A Sacai show built around the notion of reconstruction
For the Fall/Winter 2026-2027 season, Japanese designer Chitose Abe reconnects with the runway format she skipped last June to present a powerful menswear collection. Inspired by the world of boxing, the central theme of her wardrobe is reconstruction born from destruction. This concept was obvious right from the start. Guests, including Pharrell Williams and Catalan rapper BB Trickz, entered a minimalist space with shattered doors and scattered rubble.
As the first silhouettes stepped onto the runway on January 25th, 2026, the notes of Queen’s I Want to Break Free (1984) echoed beneath the glass roof of the Carreau du Temple. A choice that was anything but incidental. “I wanted a collection that breaks free from norms,” Chitose Abe explained in her show notes. Her vision literally took shape through a genderless wardrobe, which appeared completely destroyed, before being reborn in a new form.

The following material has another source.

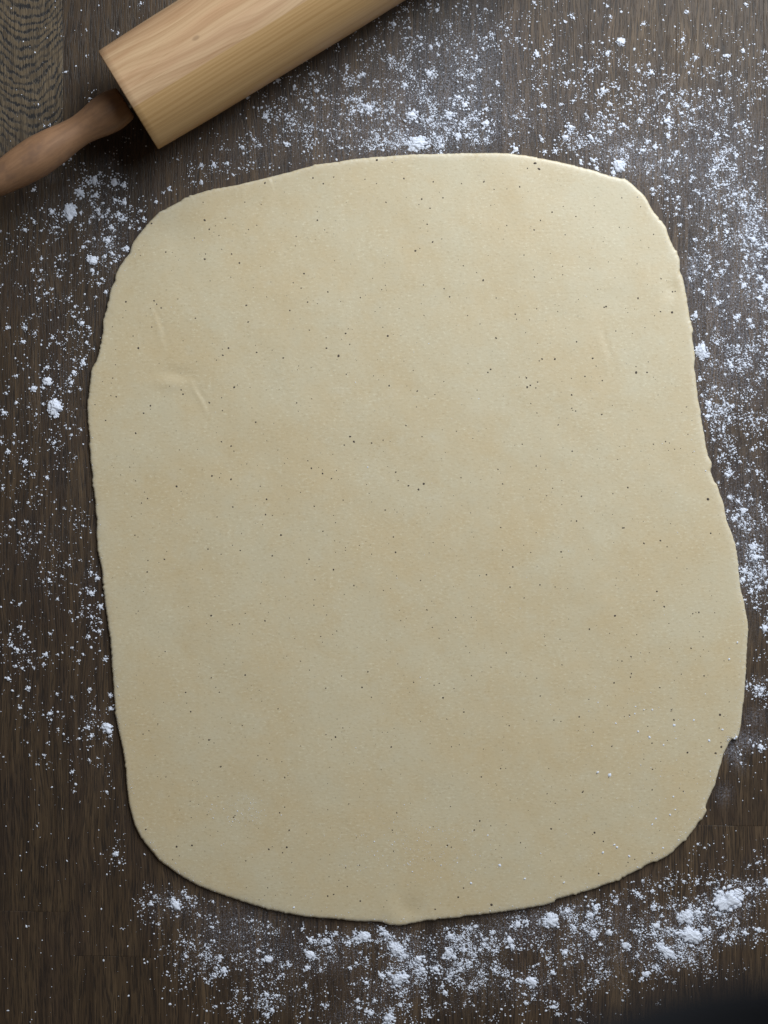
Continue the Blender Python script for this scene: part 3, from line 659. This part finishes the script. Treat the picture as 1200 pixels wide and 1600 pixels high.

The standout piece of the season was undoubtedly the hybrid skirt-trouser. Cut like wide-leg pants, then cropped, it questions the traditional volumes and references. Meanwhile, it seems that the jackets have been assembled horizontally, thus creating silhouettes of an entirely new kind.


A genderless wardrobe inspired by boxers
While layering has always been an undeniable part of Sacai’s identity since its founding in 1999, it reaches new levels of intricacy here. Proof is in the meticulous work on materials, like faux fur, leather, suede. A simple flannel plaid shirt is revamped in an accumulation of silver charms and paperclips, lending an almost precious quality to it. Craftsmanship, such as knitting and crochet, gives rise to colourful sweatshirts and hoodies. Besides, the workwear dear to Chitose Abe’s vision resurfaces through denim silhouettes born of a renewed collaboration with Levi’s.
Finally, pieces directly borrowed from the universe of boxing, as an explicit homage to the legendary boxer Muhammad Ali, round out this well-rounded fusion of styles. Regarding accessories, a bag shaped like a boxing glove makes a striking impression. A new collaboration with J.M. Weston introduces a new Derby shoe reworked with a platform sole.
With this Fall/Winter 2026-2027 show, Sacai delivers yet another invigorating collection, once again driven by a masterful command of volume and material.